All the while, I sense my partner is getting a little close to hitting the panic button. I was irritated, but panic was not going to come. I wouldn't allow it. This is a wedding-one of countless. No need for anxiety.

Experience tempers the temptation to panic. Plus, the musical duo is so much better doing a solo act because we serve as reality check and emotional support for each other. We have to have each other's backs.

Proof positive that guitarists do show up at weddings.
Sidebar: Musicians are invisible are these functions. Li-Li has to sidestep the constant threat of having her flute smashed into her mouth. Guitar playing also involves the ability to dodge the herds, to keep the neck from being stumbled into, and keep playing. I have actually been accused (via a threatening letter by a lawyer) of not showing up at a wedding. Yes, that's how much I matter at a wedding.
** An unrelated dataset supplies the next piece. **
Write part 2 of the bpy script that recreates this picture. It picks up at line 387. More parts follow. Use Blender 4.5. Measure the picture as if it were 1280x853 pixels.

Tuning was a real issue as flutes go sharp in heat and strings tend to destabilize. Luckily, my tuner  helped to keep the guitar from sounding like a watery turd. But despite this, Li'Li's flute declined to be pulled out any further and so we couldn't agree on tuning. Nice.

To conclude:

After all that hassle, I suggested, "That was enough ass kicking for one day." Two ice-cold Blue Moons were slipped out in a purse and two sweaty, beaten musicians drank them with gratitude. Hooray for cold beer. The cheap panacea for badly beaten musicians.
What comment is it when a cold beer is the best part of the day?

I confessed to L that quitting weddings altogether had crossed my mind. They are handy for some gas money or a nice meal, but they have become so soulless that it is merely a professional, robotic act. Giving a damn left me a long time ago. I mean, I would never deliberately play poorly at a job, but that's what it is-a job and nothing more.

Will I simply say "no" and stop playing them altogether? Or will I be like Rumpole of the Bailey when Rumpole declares that he's quitting the bar, due to some financial windfall, but despite all of his noble sounding words, returns to chambers the next day looking for the dreary dog-ends of a case in magistrate court?

It isn't as dramatic as all that. I am at a very different stage in my "career" now. Play for the sake of playing-that's my credo. No slogging out the hits for the sweaty loud bar crowd. No late night jam sessions at open mike nights. I leave that to the young and hungry go-getters. God love them, they deserve a chance.

 Not quite at the point of dismissing all these soul-sucking gigs, I'd rather concentrate on writing music and gigs that reward the artistic, not the commerce side.

For now, I will grumble, but will not abandon the possibility. The fee should be set at a rate where, should all chaos break loose, we can walk away with a decent bit of change for our hassle.

Time to think about a new amp.


Anna said...

Weddings can be a challenge but many of them are a lot of fun. I think the key is to get into a partying mood and help everyone else do the same. Often those inevitable mood swings have to be overlooked in the spirit of being one of the party people at the event.

eclectic guy said...

While I see weddings as a great joy to those concerned and in no way do I begrudge anyone their enjoyment, the joy for me is going home.

Preferably with my pride intact and money in my pocket.